### Provided data
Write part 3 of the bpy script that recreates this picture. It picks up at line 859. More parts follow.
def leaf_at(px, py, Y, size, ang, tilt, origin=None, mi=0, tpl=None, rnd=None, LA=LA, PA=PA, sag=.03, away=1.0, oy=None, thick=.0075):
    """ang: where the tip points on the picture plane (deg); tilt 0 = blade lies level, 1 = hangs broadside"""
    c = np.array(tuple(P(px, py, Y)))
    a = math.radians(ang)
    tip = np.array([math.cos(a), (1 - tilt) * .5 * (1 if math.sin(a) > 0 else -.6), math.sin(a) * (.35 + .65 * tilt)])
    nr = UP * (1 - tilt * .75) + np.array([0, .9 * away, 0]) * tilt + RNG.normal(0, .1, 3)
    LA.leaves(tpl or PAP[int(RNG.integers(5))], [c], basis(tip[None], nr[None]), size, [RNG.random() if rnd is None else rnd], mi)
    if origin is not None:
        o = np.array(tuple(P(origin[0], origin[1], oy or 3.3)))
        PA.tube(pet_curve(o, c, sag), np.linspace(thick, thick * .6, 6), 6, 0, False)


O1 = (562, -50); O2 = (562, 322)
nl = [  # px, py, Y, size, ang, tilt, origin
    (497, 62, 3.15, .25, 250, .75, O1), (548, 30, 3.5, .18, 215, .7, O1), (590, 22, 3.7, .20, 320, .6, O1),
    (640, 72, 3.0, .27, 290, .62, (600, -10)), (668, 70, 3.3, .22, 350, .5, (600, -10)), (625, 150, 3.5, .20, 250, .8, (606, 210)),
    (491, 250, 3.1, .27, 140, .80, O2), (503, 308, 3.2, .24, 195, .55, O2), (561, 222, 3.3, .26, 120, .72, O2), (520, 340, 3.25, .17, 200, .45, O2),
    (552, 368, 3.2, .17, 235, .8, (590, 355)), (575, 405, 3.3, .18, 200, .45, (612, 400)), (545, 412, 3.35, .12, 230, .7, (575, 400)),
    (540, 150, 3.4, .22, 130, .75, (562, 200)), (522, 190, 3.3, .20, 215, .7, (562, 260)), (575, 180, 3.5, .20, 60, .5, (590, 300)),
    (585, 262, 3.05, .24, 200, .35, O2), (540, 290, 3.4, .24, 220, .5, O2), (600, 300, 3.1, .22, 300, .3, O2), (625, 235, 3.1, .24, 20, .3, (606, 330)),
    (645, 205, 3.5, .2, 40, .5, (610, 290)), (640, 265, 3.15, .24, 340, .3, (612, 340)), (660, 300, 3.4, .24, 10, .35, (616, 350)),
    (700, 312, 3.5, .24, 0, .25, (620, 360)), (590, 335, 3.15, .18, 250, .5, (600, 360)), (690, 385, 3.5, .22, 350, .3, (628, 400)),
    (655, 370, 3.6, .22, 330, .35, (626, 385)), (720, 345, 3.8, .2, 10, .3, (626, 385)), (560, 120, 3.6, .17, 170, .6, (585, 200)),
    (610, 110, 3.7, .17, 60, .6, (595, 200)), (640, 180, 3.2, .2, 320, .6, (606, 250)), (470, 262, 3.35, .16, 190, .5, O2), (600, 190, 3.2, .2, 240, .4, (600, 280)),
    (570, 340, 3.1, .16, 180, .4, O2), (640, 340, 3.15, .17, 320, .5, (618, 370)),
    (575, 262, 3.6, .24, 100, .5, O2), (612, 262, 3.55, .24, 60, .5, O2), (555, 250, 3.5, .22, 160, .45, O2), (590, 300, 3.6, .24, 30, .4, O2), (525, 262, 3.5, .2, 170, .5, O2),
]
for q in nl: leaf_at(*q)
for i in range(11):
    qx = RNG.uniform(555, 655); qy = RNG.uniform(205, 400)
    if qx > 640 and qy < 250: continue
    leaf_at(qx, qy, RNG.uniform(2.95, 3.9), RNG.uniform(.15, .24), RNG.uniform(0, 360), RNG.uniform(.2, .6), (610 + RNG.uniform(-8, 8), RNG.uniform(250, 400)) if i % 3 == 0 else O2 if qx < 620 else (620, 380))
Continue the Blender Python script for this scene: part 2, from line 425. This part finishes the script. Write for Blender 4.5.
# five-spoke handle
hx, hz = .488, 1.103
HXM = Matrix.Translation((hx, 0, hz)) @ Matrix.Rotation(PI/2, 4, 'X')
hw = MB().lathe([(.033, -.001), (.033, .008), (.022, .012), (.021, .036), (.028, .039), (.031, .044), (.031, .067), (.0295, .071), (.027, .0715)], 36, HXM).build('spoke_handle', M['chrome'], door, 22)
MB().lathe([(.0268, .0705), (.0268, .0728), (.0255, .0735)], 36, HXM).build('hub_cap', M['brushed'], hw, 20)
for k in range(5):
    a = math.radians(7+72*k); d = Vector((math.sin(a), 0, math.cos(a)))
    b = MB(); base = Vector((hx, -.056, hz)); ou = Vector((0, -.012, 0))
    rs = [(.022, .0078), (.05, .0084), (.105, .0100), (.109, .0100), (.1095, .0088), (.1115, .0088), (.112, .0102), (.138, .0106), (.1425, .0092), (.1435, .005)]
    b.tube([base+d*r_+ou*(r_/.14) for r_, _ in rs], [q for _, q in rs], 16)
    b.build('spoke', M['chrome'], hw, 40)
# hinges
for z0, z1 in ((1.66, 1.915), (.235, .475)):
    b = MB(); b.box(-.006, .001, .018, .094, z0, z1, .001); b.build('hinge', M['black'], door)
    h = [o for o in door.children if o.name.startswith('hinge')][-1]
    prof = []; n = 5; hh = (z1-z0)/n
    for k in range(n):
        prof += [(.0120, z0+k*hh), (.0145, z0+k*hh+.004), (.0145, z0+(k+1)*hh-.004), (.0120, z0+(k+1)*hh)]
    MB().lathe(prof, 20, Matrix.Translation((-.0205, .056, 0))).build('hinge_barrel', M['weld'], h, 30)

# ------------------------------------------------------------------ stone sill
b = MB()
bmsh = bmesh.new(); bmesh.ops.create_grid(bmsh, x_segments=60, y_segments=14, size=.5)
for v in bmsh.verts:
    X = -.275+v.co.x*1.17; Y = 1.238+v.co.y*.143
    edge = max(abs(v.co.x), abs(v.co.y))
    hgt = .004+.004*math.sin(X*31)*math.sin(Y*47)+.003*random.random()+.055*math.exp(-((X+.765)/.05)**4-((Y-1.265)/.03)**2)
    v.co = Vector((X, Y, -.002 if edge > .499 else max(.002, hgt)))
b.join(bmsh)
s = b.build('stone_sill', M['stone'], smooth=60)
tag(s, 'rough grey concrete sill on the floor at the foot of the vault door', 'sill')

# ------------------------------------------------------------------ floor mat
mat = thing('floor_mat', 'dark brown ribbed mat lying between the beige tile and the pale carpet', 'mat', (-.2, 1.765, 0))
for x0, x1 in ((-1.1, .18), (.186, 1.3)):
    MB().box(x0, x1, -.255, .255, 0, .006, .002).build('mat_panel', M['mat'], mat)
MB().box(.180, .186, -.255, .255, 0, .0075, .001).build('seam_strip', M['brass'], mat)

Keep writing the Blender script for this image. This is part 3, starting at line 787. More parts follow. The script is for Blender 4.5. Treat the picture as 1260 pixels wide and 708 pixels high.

### Aim
The lines to return begin at the first line of the records and end at the line holding "PA.tube(pet_curve(o, c, sag), np.linspace(thick, thick"; please return them exactly, including both, and nothing beyond.

### Output for this exercise
Write part 3 of the bpy script that recreates this picture. It picks up at line 859. More parts follow.
def leaf_at(px, py, Y, size, ang, tilt, origin=None, mi=0, tpl=None, rnd=None, LA=LA, PA=PA, sag=.03, away=1.0, oy=None, thick=.0075):
    """ang: where the tip points on the picture plane (deg); tilt 0 = blade lies level, 1 = hangs broadside"""
    c = np.array(tuple(P(px, py, Y)))
    a = math.radians(ang)
    tip = np.array([math.cos(a), (1 - tilt) * .5 * (1 if math.sin(a) > 0 else -.6), math.sin(a) * (.35 + .65 * tilt)])
    nr = UP * (1 - tilt * .75) + np.array([0, .9 * away, 0]) * tilt + RNG.normal(0, .1, 3)
    LA.leaves(tpl or PAP[int(RNG.integers(5))], [c], basis(tip[None], nr[None]), size, [RNG.random() if rnd is None else rnd], mi)
    if origin is not None:
        o = np.array(tuple(P(origin[0], origin[1], oy or 3.3)))
        PA.tube(pet_curve(o, c, sag), np.linspace(thick, thick * .6, 6), 6, 0, False)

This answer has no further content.